* Source material
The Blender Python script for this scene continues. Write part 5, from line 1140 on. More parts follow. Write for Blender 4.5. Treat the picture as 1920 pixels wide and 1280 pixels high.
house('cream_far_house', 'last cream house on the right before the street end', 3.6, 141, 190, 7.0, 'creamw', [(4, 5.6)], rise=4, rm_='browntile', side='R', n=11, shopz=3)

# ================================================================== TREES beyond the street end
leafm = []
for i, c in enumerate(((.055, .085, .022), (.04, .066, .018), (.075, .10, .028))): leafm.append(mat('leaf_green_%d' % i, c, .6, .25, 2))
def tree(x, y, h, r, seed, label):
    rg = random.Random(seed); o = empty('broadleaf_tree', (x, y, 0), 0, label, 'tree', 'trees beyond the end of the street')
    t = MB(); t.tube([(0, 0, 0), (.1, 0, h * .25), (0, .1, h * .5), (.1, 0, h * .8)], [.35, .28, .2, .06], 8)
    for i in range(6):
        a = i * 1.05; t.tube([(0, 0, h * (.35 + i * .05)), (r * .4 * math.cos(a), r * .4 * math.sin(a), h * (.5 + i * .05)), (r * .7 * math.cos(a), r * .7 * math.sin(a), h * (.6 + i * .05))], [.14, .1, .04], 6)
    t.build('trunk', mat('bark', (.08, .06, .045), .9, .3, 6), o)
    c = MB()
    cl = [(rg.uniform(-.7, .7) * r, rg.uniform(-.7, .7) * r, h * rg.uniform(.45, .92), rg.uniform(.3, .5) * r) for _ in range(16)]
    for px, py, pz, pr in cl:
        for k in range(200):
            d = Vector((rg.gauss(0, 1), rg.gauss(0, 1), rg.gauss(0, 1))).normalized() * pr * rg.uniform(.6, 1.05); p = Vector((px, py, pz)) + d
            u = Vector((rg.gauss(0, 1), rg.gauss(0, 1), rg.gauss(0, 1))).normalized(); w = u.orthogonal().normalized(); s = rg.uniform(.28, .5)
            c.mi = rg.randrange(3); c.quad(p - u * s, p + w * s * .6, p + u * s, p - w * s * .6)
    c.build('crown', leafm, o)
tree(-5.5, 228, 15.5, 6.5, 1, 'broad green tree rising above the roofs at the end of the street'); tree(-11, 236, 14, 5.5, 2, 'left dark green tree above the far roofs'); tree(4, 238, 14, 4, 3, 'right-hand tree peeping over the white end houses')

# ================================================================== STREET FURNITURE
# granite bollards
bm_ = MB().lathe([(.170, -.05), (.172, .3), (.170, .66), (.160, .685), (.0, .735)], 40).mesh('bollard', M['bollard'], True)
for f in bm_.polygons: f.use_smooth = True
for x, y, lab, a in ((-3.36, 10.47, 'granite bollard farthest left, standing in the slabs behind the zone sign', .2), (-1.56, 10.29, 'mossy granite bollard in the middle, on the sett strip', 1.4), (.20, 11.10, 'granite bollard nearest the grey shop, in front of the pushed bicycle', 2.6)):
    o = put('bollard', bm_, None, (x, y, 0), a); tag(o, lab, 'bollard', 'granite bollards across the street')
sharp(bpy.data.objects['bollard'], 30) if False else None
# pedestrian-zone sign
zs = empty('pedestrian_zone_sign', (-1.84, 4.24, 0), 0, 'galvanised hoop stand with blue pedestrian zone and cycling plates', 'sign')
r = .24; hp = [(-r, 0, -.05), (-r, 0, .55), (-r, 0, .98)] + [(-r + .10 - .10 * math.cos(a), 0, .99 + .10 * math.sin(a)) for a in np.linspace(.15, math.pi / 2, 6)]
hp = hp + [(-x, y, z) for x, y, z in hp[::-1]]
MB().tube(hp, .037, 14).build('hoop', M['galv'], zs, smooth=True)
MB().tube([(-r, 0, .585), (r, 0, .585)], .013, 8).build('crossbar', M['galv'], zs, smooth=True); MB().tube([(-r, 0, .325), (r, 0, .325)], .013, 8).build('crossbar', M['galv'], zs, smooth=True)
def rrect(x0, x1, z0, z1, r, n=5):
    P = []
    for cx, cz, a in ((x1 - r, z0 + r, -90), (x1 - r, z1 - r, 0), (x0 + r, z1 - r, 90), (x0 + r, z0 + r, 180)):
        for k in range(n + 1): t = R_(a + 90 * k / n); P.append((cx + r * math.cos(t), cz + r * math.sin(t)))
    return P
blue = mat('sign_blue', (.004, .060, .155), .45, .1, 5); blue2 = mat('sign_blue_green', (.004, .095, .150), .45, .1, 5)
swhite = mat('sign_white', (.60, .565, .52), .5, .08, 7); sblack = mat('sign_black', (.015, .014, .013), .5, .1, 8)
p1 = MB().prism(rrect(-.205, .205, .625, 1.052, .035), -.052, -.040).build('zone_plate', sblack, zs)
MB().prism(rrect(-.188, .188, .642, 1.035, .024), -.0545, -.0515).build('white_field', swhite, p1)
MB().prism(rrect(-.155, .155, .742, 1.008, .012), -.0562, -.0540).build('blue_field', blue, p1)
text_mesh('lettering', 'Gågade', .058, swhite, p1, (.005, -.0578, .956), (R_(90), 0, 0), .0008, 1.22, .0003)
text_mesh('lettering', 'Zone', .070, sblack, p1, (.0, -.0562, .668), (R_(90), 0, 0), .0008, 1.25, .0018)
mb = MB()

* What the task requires
Transcribe the whole listing exactly.

* Output below
The Blender Python script for this scene continues. Write part 5, from line 1140 on. More parts follow. Write for Blender 4.5. Treat the picture as 1920 pixels wide and 1280 pixels high.
house('cream_far_house', 'last cream house on the right before the street end', 3.6, 141, 190, 7.0, 'creamw', [(4, 5.6)], rise=4, rm_='browntile', side='R', n=11, shopz=3)

# ================================================================== TREES beyond the street end
leafm = []
for i, c in enumerate(((.055, .085, .022), (.04, .066, .018), (.075, .10, .028))): leafm.append(mat('leaf_green_%d' % i, c, .6, .25, 2))
def tree(x, y, h, r, seed, label):
    rg = random.Random(seed); o = empty('broadleaf_tree', (x, y, 0), 0, label, 'tree', 'trees beyond the end of the street')
    t = MB(); t.tube([(0, 0, 0), (.1, 0, h * .25), (0, .1, h * .5), (.1, 0, h * .8)], [.35, .28, .2, .06], 8)
    for i in range(6):
        a = i * 1.05; t.tube([(0, 0, h * (.35 + i * .05)), (r * .4 * math.cos(a), r * .4 * math.sin(a), h * (.5 + i * .05)), (r * .7 * math.cos(a), r * .7 * math.sin(a), h * (.6 + i * .05))], [.14, .1, .04], 6)
    t.build('trunk', mat('bark', (.08, .06, .045), .9, .3, 6), o)
    c = MB()
    cl = [(rg.uniform(-.7, .7) * r, rg.uniform(-.7, .7) * r, h * rg.uniform(.45, .92), rg.uniform(.3, .5) * r) for _ in range(16)]
    for px, py, pz, pr in cl:
        for k in range(200):
            d = Vector((rg.gauss(0, 1), rg.gauss(0, 1), rg.gauss(0, 1))).normalized() * pr * rg.uniform(.6, 1.05); p = Vector((px, py, pz)) + d
            u = Vector((rg.gauss(0, 1), rg.gauss(0, 1), rg.gauss(0, 1))).normalized(); w = u.orthogonal().normalized(); s = rg.uniform(.28, .5)
            c.mi = rg.randrange(3); c.quad(p - u * s, p + w * s * .6, p + u * s, p - w * s * .6)
    c.build('crown', leafm, o)
tree(-5.5, 228, 15.5, 6.5, 1, 'broad green tree rising above the roofs at the end of the street'); tree(-11, 236, 14, 5.5, 2, 'left dark green tree above the far roofs'); tree(4, 238, 14, 4, 3, 'right-hand tree peeping over the white end houses')

# ================================================================== STREET FURNITURE
# granite bollards
bm_ = MB().lathe([(.170, -.05), (.172, .3), (.170, .66), (.160, .685), (.0, .735)], 40).mesh('bollard', M['bollard'], True)
for f in bm_.polygons: f.use_smooth = True
for x, y, lab, a in ((-3.36, 10.47, 'granite bollard farthest left, standing in the slabs behind the zone sign', .2), (-1.56, 10.29, 'mossy granite bollard in the middle, on the sett strip', 1.4), (.20, 11.10, 'granite bollard nearest the grey shop, in front of the pushed bicycle', 2.6)):
    o = put('bollard', bm_, None, (x, y, 0), a); tag(o, lab, 'bollard', 'granite bollards across the street')
sharp(bpy.data.objects['bollard'], 30) if False else None
# pedestrian-zone sign
zs = empty('pedestrian_zone_sign', (-1.84, 4.24, 0), 0, 'galvanised hoop stand with blue pedestrian zone and cycling plates', 'sign')
r = .24; hp = [(-r, 0, -.05), (-r, 0, .55), (-r, 0, .98)] + [(-r + .10 - .10 * math.cos(a), 0, .99 + .10 * math.sin(a)) for a in np.linspace(.15, math.pi / 2, 6)]
hp = hp + [(-x, y, z) for x, y, z in hp[::-1]]
MB().tube(hp, .037, 14).build('hoop', M['galv'], zs, smooth=True)
MB().tube([(-r, 0, .585), (r, 0, .585)], .013, 8).build('crossbar', M['galv'], zs, smooth=True); MB().tube([(-r, 0, .325), (r, 0, .325)], .013, 8).build('crossbar', M['galv'], zs, smooth=True)
def rrect(x0, x1, z0, z1, r, n=5):
    P = []
    for cx, cz, a in ((x1 - r, z0 + r, -90), (x1 - r, z1 - r, 0), (x0 + r, z1 - r, 90), (x0 + r, z0 + r, 180)):
        for k in range(n + 1): t = R_(a + 90 * k / n); P.append((cx + r * math.cos(t), cz + r * math.sin(t)))
    return P
blue = mat('sign_blue', (.004, .060, .155), .45, .1, 5); blue2 = mat('sign_blue_green', (.004, .095, .150), .45, .1, 5)
swhite = mat('sign_white', (.60, .565, .52), .5, .08, 7); sblack = mat('sign_black', (.015, .014, .013), .5, .1, 8)
p1 = MB().prism(rrect(-.205, .205, .625, 1.052, .035), -.052, -.040).build('zone_plate', sblack, zs)
MB().prism(rrect(-.188, .188, .642, 1.035, .024), -.0545, -.0515).build('white_field', swhite, p1)
MB().prism(rrect(-.155, .155, .742, 1.008, .012), -.0562, -.0540).build('blue_field', blue, p1)
text_mesh('lettering', 'Gågade', .058, swhite, p1, (.005, -.0578, .956), (R_(90), 0, 0), .0008, 1.22, .0003)
text_mesh('lettering', 'Zone', .070, sblack, p1, (.0, -.0562, .668), (R_(90), 0, 0), .0008, 1.25, .0018)
mb = MB()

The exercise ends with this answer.